§ **Task goal**:
Copy down every line where the string "part" shows up.

[Data segment start]

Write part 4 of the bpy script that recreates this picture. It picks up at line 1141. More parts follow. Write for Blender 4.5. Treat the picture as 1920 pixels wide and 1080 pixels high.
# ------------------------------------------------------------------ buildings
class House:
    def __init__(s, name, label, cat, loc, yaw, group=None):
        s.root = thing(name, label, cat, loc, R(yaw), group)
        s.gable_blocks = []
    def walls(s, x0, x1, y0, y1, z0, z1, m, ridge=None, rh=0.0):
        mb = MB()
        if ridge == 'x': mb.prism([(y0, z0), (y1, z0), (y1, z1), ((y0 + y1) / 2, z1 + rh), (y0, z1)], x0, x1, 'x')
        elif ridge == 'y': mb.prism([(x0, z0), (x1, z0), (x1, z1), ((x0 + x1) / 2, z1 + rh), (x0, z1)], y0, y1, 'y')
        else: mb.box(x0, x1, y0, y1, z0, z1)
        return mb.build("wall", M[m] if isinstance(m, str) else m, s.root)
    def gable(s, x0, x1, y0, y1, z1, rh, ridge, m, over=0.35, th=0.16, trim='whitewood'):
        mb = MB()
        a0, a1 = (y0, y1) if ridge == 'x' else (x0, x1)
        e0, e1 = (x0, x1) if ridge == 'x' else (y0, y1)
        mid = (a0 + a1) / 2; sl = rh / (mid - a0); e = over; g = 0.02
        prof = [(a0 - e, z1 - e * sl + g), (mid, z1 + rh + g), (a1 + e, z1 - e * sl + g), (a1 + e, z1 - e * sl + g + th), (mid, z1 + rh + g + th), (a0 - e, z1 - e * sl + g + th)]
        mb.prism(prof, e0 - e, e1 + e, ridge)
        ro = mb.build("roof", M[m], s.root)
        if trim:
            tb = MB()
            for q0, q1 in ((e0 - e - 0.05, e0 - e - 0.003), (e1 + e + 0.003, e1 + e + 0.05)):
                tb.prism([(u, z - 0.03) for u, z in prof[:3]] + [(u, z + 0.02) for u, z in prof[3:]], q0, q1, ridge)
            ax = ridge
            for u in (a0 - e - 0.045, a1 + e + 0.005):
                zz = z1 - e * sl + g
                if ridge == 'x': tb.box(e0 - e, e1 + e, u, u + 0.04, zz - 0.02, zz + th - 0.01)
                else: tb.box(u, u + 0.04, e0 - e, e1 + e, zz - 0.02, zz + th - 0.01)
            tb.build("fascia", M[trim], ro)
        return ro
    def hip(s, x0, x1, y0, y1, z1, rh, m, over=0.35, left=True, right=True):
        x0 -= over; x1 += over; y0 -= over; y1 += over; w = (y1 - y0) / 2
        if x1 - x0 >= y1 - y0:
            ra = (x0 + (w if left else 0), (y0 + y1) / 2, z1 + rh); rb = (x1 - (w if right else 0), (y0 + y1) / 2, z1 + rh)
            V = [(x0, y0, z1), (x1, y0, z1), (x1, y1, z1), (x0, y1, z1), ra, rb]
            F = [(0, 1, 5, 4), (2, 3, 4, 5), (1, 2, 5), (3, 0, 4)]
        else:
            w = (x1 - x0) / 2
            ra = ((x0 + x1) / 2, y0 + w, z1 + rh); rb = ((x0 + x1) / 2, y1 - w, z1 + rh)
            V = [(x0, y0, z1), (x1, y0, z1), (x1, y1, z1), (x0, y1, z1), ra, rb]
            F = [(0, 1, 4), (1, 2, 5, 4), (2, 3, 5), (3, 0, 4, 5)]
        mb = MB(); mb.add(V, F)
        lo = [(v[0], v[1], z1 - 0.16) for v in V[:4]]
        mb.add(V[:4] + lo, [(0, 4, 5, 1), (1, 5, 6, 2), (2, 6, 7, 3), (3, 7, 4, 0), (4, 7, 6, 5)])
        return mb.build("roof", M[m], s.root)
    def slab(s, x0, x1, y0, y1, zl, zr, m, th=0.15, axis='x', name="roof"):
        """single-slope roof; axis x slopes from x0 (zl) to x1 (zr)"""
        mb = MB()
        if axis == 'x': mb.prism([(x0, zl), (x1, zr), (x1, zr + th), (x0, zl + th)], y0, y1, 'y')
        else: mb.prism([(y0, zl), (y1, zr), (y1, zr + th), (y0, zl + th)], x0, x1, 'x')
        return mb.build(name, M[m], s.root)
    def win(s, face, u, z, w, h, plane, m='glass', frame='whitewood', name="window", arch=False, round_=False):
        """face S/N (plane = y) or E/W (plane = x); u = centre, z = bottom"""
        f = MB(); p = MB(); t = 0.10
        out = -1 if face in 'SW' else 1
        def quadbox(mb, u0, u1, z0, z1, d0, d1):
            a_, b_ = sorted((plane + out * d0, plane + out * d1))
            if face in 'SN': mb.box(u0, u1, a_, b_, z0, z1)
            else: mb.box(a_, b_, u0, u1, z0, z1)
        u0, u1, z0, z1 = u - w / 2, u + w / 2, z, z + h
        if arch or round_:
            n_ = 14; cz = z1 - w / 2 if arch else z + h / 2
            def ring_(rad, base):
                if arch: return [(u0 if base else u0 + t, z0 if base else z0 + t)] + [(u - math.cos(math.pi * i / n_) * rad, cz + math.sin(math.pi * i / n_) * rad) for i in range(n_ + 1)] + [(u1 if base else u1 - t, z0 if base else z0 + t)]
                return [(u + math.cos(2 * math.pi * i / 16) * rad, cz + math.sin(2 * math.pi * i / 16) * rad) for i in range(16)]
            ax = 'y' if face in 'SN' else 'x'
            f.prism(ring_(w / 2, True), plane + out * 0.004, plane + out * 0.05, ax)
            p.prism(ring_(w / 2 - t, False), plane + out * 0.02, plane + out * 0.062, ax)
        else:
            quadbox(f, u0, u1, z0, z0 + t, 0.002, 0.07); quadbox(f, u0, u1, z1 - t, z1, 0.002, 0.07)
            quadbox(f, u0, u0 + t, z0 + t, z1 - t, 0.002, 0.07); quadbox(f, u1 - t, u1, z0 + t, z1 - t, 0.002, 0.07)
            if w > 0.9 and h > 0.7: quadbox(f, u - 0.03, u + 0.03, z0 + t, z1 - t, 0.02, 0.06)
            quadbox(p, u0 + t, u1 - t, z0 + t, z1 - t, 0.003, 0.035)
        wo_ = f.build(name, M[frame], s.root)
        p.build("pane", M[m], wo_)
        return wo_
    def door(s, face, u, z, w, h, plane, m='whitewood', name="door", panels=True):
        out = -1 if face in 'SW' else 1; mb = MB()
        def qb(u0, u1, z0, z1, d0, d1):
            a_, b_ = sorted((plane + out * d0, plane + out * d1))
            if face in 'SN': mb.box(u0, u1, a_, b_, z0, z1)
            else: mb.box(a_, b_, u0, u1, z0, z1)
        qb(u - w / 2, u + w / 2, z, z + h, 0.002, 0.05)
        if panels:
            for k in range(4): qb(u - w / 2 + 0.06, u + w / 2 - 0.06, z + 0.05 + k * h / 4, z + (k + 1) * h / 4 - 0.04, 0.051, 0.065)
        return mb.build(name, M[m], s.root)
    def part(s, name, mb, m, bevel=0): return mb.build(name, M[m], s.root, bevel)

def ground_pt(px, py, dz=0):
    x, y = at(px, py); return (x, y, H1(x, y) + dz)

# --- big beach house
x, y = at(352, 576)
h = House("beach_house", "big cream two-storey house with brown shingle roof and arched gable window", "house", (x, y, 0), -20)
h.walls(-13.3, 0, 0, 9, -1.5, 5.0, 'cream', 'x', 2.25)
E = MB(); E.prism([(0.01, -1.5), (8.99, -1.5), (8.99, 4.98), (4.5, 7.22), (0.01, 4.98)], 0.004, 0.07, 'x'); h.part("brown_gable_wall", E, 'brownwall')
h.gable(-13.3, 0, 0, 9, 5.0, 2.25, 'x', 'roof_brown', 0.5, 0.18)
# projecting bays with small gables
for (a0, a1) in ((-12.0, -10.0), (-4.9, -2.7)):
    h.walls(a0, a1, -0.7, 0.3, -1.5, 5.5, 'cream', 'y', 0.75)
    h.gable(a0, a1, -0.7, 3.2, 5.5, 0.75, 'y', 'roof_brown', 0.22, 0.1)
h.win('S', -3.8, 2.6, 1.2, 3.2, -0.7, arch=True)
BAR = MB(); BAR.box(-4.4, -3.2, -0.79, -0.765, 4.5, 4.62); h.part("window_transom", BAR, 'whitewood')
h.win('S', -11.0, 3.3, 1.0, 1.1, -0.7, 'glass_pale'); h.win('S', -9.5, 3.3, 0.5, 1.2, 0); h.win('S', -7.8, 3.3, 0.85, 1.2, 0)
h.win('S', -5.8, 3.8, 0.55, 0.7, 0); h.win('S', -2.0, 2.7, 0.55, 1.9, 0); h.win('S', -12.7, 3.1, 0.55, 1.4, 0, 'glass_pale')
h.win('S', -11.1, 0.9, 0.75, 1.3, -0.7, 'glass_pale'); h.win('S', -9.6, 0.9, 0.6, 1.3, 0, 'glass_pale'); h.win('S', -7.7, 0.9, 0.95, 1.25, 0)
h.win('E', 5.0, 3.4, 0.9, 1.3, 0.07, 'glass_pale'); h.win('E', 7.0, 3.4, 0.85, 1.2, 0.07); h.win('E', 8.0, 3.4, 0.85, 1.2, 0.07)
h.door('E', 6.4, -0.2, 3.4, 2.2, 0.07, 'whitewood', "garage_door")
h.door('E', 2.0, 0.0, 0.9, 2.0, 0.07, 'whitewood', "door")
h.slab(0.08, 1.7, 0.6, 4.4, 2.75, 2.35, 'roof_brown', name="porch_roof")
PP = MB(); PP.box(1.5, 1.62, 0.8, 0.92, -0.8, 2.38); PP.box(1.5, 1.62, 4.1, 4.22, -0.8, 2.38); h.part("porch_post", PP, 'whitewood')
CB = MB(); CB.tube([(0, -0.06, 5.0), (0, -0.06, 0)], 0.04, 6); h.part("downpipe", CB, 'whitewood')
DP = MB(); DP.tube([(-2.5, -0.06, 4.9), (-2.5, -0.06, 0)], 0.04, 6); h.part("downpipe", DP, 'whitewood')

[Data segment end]

§ **Full solution**:
Write part 4 of the bpy script that recreates this picture. It picks up at line 1141. More parts follow. Write for Blender 4.5. Treat the picture as 1920 pixels wide and 1080 pixels high.
    def part(s, name, mb, m, bevel=0): return mb.build(name, M[m], s.root, bevel)
E = MB(); E.prism([(0.01, -1.5), (8.99, -1.5), (8.99, 4.98), (4.5, 7.22), (0.01, 4.98)], 0.004, 0.07, 'x'); h.part("brown_gable_wall", E, 'brownwall')
BAR = MB(); BAR.box(-4.4, -3.2, -0.79, -0.765, 4.5, 4.62); h.part("window_transom", BAR, 'whitewood')
PP = MB(); PP.box(1.5, 1.62, 0.8, 0.92, -0.8, 2.38); PP.box(1.5, 1.62, 4.1, 4.22, -0.8, 2.38); h.part("porch_post", PP, 'whitewood')
CB = MB(); CB.tube([(0, -0.06, 5.0), (0, -0.06, 0)], 0.04, 6); h.part("downpipe", CB, 'whitewood')
DP = MB(); DP.tube([(-2.5, -0.06, 4.9), (-2.5, -0.06, 0)], 0.04, 6); h.part("downpipe", DP, 'whitewood')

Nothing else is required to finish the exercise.